Now I think Lymond's struggle in the first half of Queens' Play is wonderful writing and psychological insight on Dorothy Dunnett's part.

A lesser writer would have made everything in the garden rosy for Lymond, as soon as he is reinstated and reunited with his family at the end of Game of Kings.
Instead he is like a war veteran, carrying the mental scars of conflict unseen into his later life - a sufferer from post-traumatic stress, as we would probably put it today, acting out has distress. Think of what happened to him in the six years which culminate in Game of Kings, including the gravely damaging events of the book itself.
A disastrous sexual initiation and subsequent betrayal, alienation from his family and country, years of acute physical danger without remission, the death of his helpers through their association with him and more, all by the age of twenty one.
It's hinted subtly that his family were concerned about his failure to engage with any serious plan for his future life in the years between Game of Kings and Queens' Play and he has almost to be pressganged into going to France. Duty wins, but metaphorically, rather than going willingly, he drags himself there kicking and screaming.

It seems to me that all the things he is supposed by everyone to be learning in Queens' Play he already knows.
He learnt from the deaths of Matt and Christian that if he led, people would follow and that however hard he tried to protect them they could be hurt or killed (this is pretty much spelled out in his conversation with Tom Erskine where Christian is mentioned: and he did try to protect Christian.) He wouldn't just be able to shrug it off because that is not his temperament, but would bear all the pain of it, and sometimes it would be nearly intolerable.
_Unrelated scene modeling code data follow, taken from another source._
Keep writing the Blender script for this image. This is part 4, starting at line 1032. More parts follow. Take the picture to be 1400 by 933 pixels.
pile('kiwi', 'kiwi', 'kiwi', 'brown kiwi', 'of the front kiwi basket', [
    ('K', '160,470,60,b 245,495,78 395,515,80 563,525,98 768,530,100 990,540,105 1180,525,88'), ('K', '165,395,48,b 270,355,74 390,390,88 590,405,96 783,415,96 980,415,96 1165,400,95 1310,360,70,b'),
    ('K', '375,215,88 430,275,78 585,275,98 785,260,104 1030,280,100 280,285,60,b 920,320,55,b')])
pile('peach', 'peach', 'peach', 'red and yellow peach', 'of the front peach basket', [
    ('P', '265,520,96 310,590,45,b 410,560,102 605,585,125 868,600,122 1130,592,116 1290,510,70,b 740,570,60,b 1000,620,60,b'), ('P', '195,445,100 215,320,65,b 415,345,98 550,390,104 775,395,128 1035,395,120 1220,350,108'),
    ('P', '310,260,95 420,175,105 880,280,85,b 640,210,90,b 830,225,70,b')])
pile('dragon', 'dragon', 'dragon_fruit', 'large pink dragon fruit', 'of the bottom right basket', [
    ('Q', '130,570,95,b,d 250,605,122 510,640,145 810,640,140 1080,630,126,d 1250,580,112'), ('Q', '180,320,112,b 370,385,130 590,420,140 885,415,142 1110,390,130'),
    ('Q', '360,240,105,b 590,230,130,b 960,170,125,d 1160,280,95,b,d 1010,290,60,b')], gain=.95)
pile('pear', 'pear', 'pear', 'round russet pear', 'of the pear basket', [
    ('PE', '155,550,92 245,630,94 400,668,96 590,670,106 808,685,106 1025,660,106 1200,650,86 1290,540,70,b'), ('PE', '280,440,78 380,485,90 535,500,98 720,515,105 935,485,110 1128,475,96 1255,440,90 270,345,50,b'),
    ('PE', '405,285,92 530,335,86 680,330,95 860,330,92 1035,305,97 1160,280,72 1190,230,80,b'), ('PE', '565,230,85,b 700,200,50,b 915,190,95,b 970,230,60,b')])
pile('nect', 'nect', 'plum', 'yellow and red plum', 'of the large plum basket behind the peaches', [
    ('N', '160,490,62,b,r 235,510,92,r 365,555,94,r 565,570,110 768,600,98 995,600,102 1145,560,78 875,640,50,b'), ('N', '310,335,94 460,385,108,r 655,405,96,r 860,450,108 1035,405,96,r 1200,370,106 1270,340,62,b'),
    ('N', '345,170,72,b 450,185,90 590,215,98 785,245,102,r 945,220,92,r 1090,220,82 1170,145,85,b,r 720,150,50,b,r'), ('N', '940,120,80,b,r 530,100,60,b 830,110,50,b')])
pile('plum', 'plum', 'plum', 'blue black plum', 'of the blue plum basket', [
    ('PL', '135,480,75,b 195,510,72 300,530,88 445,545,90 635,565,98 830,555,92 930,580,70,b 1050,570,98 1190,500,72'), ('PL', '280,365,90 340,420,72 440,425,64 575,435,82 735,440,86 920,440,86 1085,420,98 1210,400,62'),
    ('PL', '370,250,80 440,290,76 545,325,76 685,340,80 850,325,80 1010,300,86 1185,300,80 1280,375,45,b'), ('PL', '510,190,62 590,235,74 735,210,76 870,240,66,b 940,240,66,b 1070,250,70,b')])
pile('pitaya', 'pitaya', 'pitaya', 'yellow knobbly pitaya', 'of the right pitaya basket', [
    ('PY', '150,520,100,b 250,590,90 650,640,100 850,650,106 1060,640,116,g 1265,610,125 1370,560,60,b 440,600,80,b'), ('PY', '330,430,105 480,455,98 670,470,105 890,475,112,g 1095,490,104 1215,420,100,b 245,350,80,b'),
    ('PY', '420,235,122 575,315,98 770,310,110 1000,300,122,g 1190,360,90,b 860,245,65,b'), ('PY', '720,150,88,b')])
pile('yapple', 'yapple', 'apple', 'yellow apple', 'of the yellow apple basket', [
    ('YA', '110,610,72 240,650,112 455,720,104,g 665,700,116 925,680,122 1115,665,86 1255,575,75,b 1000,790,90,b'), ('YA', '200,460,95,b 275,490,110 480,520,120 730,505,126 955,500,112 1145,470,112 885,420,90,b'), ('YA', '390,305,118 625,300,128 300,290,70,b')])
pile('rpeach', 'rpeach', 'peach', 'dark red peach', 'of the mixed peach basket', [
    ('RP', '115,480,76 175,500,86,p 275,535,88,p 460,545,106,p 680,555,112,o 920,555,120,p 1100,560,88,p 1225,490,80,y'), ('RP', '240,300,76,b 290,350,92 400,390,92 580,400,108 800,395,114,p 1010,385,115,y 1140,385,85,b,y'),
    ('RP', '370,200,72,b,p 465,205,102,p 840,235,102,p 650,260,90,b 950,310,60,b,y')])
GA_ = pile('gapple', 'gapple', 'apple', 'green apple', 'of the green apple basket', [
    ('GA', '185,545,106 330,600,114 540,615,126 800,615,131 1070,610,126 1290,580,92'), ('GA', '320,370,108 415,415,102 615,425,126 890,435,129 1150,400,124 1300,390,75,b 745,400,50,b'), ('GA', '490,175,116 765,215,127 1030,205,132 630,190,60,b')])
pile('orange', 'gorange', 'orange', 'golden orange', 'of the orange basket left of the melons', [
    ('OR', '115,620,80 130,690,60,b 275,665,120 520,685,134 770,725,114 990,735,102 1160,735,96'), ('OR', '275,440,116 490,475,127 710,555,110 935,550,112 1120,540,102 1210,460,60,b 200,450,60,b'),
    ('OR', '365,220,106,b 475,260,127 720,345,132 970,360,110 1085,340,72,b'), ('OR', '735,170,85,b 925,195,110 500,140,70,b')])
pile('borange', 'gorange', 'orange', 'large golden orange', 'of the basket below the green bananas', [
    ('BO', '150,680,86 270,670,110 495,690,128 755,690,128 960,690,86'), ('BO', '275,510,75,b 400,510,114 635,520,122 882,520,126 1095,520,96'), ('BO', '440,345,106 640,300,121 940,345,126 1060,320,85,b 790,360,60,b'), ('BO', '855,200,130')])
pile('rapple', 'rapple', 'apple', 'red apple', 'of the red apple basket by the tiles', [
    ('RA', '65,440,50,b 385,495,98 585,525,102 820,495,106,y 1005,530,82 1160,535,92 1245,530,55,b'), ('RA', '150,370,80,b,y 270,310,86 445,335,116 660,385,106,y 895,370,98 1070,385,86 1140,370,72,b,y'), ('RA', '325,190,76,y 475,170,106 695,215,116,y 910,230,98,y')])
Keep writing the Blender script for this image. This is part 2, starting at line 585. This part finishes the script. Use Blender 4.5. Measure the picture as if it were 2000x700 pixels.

He knows all that; it is exactly why he is so reluctant to do what the Erskines and Mary of Guise want. And he does find it immensely difficult and painful, hence all the destructive behaviour, drowning of pain in drink and debauchery. The music, on the other hand, is absolutely genuine and passionate, I believe. By the end of Queens' Play he has found the strength to take on the burden of leadership, and its pains, with composure - but it is never certain that he will be able to maintain that composure in the longer term and that is the drama of his life lived on the edge, almost to the point of death, as we know.
He has tremendous courage, intelligence and compassion too, but he is vulnerable, just because he does feel deeply and pushes himself so far. Actually it is Margaret and Phelim, the newcomers to the world of action where people get hurt, who really have to learn the consequences of hurting others in a good cause. Lymond is just the sounding board on which they hammer out their lesson.